Amy Sullivan Bio
Amy Sullivan is a national correspondent for TIME magazine, and author of the book The Party Faithful: How and Why Democrats are Closing the God Gap. Sullivan’s work has appeared in publications including the Boston Globe, Los Angeles Times, The New Republic, and The Washington Post, and was included in The Best Political Writing 2006. She is a frequent guest on radio and television talk shows.Previously, Sullivan served as an editor of The Washington Monthly, and worked for both the Pew Forum on Religion and Public Life and U.S. Senator Tom Daschle.

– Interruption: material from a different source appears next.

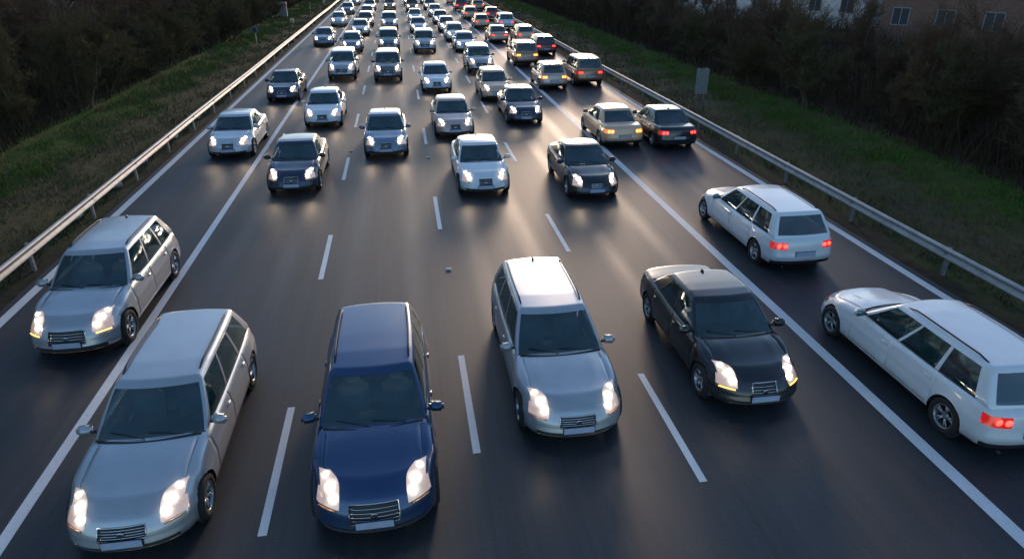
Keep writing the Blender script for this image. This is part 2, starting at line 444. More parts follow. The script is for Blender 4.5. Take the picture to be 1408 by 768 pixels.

She holds degrees from the University of Michigan and Harvard Divinity School.
Salon.com writes,
Amy Sullivan is a senior editor at Time, a liberal Democrat, and an evangelical Christian. One of those things is not supposed to be like the others, but she argues in her new book that her fellow Democrats need to reach out to her fellow evangelicals if they hope to build an electoral majority. In “The Party Faithful: How and Why Democrats Are Closing the God Gap,” Sullivan describes how Democrats like Gov. Jennifer Granholm have won over white evangelical voters without changing sides on such hot-button issues as gay marriage and abortion. Sullivan spoke to Salon about the importance of language in reaching out to evangelicals, the supposed decline of the religious right, and why Democrats should court religious voters when they are doing so well among an even-faster growing demographic: people with no religious affiliation at all.